Paul Simon’s “Slip Slidin’ Away” echoes through a German countryside while cows and helicopters alternate passing by. A group of youths have gathered on their motorcycles to watch a group of American soldiers play football. Nearby, an old man takes a stroll with a cane; somewhere else an older woman, also with a cane, is out for a walk. All the while, several American soldiers are conversing with a young German woman and an older German man. Translating for the man, the young woman explains how during World War II he was captured by the Allies, and how he was thankful that he had enough to eat as he knew that those back home had no guarantee of eating regularly.

Such is the surreality of Frederick Wiseman’s Manoeuvre, his 1979 film documenting a series of training maneuvers undertaken by American troops to test their readiness to support NATO operations, should the circumstance arise. Coincidentally, that same year saw the release of another movie that stressed the surreal experience of war: Francis Ford Coppola’s Apocalypse Now. The aforementioned scene from Wiseman’s film, more modest than anything to be found in Coppola’s film (particularly when compared to the garish extended Playboy bunnies’ performance in the Redux version), is also far more confounding. The “naturalness” of the scene is unsettling: the locals don’t seem to mind the intrusion into their lives and, on the contrary, even seem to be slightly amused by the military’s performance. The soldiers, too, seem to enjoy the curious attention from the townsfolk: with naïve hubris, one soldier even expresses envy of the American soldiers passing through Germany at the end of WWII. This imprint of the past on the present lingers throughout the film with a disquieting reticence.
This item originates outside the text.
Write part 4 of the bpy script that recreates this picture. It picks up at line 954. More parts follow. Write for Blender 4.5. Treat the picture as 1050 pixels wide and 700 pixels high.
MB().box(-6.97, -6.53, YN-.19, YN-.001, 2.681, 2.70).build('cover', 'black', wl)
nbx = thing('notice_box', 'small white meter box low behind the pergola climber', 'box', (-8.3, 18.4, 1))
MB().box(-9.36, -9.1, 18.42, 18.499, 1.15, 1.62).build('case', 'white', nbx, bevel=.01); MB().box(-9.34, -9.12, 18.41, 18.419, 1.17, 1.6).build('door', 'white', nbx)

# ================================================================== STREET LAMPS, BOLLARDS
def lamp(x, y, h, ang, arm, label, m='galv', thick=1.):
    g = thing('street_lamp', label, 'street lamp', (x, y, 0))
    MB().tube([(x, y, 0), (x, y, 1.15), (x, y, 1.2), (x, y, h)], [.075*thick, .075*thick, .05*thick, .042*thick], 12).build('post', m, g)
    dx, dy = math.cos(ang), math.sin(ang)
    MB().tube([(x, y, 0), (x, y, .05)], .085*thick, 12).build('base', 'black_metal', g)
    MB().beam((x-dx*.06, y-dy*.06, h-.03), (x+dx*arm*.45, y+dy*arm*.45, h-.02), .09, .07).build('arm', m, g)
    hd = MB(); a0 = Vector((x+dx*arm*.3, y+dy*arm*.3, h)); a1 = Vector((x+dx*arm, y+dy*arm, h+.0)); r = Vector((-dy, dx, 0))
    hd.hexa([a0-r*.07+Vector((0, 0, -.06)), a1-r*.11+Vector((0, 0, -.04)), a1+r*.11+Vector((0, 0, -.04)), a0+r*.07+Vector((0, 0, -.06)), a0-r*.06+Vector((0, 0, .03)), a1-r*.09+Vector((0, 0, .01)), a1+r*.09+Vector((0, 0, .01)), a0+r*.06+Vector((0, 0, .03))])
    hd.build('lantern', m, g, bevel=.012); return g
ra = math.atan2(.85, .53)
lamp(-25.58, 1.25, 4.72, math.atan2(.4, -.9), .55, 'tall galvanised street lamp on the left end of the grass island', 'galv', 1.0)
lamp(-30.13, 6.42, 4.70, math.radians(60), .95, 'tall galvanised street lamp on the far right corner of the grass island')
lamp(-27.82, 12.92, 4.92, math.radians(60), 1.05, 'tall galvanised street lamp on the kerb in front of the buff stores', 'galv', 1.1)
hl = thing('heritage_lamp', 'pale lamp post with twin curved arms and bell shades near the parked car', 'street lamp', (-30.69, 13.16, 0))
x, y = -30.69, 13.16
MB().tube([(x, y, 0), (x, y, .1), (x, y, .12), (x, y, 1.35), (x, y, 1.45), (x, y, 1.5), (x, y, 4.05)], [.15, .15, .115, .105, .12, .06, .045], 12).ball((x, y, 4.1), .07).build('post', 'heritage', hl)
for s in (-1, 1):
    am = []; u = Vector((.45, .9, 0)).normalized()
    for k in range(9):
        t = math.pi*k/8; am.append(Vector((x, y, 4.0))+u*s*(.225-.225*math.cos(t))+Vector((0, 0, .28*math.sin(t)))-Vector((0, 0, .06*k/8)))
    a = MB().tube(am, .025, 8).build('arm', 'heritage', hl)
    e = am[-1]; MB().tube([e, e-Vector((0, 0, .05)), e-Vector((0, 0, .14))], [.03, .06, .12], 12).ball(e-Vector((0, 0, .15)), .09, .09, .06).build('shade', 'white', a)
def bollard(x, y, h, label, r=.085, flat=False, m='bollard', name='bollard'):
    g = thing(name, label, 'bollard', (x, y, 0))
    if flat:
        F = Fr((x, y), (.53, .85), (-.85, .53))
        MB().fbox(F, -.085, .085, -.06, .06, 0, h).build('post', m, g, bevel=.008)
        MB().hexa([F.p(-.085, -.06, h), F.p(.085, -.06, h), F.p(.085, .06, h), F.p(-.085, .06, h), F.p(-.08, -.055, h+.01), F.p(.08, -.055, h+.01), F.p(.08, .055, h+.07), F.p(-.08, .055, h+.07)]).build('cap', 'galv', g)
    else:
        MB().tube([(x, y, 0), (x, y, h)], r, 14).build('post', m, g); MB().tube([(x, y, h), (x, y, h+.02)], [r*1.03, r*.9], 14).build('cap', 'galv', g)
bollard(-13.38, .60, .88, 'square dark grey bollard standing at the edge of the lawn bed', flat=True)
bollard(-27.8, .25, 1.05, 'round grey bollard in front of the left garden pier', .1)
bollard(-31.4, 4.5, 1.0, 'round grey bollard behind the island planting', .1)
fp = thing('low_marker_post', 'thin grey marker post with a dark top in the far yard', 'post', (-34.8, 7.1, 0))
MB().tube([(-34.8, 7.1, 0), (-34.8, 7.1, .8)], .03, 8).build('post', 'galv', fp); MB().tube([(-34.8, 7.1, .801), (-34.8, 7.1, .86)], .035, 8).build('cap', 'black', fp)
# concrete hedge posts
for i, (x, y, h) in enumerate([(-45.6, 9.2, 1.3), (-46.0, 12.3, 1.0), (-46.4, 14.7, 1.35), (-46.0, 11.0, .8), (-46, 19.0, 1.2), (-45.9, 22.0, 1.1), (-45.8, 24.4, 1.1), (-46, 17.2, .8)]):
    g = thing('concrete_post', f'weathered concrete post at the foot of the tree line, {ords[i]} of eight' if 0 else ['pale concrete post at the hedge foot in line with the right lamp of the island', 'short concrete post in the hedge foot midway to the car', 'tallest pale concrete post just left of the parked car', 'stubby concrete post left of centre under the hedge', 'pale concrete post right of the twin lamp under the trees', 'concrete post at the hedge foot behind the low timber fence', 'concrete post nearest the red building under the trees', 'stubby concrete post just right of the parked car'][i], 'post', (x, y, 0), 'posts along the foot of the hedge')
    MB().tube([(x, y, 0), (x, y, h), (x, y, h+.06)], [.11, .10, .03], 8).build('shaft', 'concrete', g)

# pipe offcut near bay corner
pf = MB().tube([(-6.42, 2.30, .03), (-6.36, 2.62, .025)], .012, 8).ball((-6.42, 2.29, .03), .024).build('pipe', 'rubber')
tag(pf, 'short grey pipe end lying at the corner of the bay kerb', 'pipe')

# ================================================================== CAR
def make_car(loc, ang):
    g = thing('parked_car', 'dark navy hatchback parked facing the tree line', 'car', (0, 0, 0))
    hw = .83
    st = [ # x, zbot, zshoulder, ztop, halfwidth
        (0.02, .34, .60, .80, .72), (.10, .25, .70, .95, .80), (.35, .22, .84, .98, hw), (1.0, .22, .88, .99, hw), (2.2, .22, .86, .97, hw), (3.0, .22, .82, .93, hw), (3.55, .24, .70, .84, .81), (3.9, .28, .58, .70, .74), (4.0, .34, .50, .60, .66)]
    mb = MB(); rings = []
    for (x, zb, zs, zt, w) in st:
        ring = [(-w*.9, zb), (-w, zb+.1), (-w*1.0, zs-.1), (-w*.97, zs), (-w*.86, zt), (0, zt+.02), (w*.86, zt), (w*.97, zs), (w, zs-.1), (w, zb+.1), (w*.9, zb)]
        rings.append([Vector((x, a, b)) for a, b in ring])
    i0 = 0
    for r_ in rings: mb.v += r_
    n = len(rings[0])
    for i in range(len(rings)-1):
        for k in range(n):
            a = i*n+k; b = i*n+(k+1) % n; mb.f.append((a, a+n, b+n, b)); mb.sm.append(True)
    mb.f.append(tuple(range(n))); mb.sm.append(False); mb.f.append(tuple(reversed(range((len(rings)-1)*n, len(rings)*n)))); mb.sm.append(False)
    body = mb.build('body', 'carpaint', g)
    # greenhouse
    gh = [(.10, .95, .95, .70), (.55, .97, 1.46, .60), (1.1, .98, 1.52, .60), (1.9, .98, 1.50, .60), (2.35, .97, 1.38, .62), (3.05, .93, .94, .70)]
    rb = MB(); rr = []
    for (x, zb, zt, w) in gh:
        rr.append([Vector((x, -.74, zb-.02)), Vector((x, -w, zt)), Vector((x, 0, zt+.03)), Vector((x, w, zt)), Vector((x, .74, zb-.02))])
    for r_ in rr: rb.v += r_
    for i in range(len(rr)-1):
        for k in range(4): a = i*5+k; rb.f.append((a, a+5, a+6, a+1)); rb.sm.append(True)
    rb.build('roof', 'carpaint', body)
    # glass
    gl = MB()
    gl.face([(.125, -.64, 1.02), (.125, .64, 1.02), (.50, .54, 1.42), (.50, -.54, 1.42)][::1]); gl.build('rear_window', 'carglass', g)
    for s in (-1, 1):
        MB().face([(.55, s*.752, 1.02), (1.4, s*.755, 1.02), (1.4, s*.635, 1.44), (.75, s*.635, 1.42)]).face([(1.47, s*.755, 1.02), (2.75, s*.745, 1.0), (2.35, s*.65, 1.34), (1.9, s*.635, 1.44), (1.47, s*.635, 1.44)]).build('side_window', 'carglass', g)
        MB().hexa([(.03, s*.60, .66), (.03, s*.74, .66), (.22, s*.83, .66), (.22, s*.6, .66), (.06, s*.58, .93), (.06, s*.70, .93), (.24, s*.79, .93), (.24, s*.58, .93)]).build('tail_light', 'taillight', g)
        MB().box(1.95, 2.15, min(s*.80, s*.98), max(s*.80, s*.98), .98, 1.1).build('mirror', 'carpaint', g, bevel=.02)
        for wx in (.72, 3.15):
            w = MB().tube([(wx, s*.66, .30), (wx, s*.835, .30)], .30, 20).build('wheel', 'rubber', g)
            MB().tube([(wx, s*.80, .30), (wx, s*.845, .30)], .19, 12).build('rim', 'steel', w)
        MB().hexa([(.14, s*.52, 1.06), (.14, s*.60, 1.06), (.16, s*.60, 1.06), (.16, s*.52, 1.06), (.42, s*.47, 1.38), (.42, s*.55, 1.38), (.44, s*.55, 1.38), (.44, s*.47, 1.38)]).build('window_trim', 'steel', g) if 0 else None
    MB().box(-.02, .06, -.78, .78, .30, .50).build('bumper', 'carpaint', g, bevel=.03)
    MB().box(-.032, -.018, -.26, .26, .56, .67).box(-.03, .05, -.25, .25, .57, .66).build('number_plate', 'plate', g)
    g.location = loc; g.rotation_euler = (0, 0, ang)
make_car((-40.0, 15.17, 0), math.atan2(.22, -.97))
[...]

One of the key differences between Manoeuvre and Apocalypse Now is that while the latter, fictional film maintains the illusion of war throughout, the former, documentary film is unable to maintain any such pretension. The tanks may be real, but the explosions are but rigged special effects with noise and smoke to imitate the ambiance of “real war.” Nor are these soldiers combat weary: with the US military having withdrawn from Vietnam several years prior, most of the soldiers are too young to have fought in the war. In this sense, Manoeuvre is more of a rehearsal than a performance: the soldiers/actors are only just beginning to learn their parts, thus their line-readings are often awkward, lacking both conviction and authority. This is particularly noticeable when soldiers are required to give orders and explain their tactics. As one soldier says (with almost adolescent insecurity):

Also—problem play and Soviet military liaison mission people—will be out—and anytime you see undo cur-curiosity, people looking at you through field glasses, adults hanging around your—your vehicles and positions, report to me and ask them to leave. And if they don’t leave, I’ll come down and get them and escort them out there.

Not only is the phrasing staggered, but the word choices also reveal a strained attempt to recall textbook phraseology. This is in stark contrast to Wiseman’s earlier military profile Basic Training, which emphasizes the slick, well-rehearsed performance of the military institution and the well-defined roles within it.

The most convincing performance of the film is ultimately the most ironic. An officer lambastes his troops for their sloppy conduct as soldiers. Contrary to the overly technical and inarticulate speeches that characterize the film, this officer - clearly one of experience - speaks with simplistic clarity: “Now guys, do I speak English or not? Do you understand what I want? Or don’t you understand what I want? If you don’t understand I can find fucking replacements.” What the officer knows - and perhaps the troops, as well - is that he can’t find replacements: these soldiers are all he has to work with. When the United States ended mandatory conscription in 1973, the military became volunteer-only, and this shift is something that underscores the entirety of Manoeuvre. If Basic Training documented an overly confident army (as characterized by one officer’s declaration, “The United States Army has never lost a war,”), then Manoeuvre is documenting the aftermath of such brashness. Under Wiseman’s characteristic impartial direction, uncertainty and insecurity mar the illusion of an institution that typically presents itself as invulnerable, thus offering an unusually nuanced portrait of an institution all too often stereotyped as one-dimensional.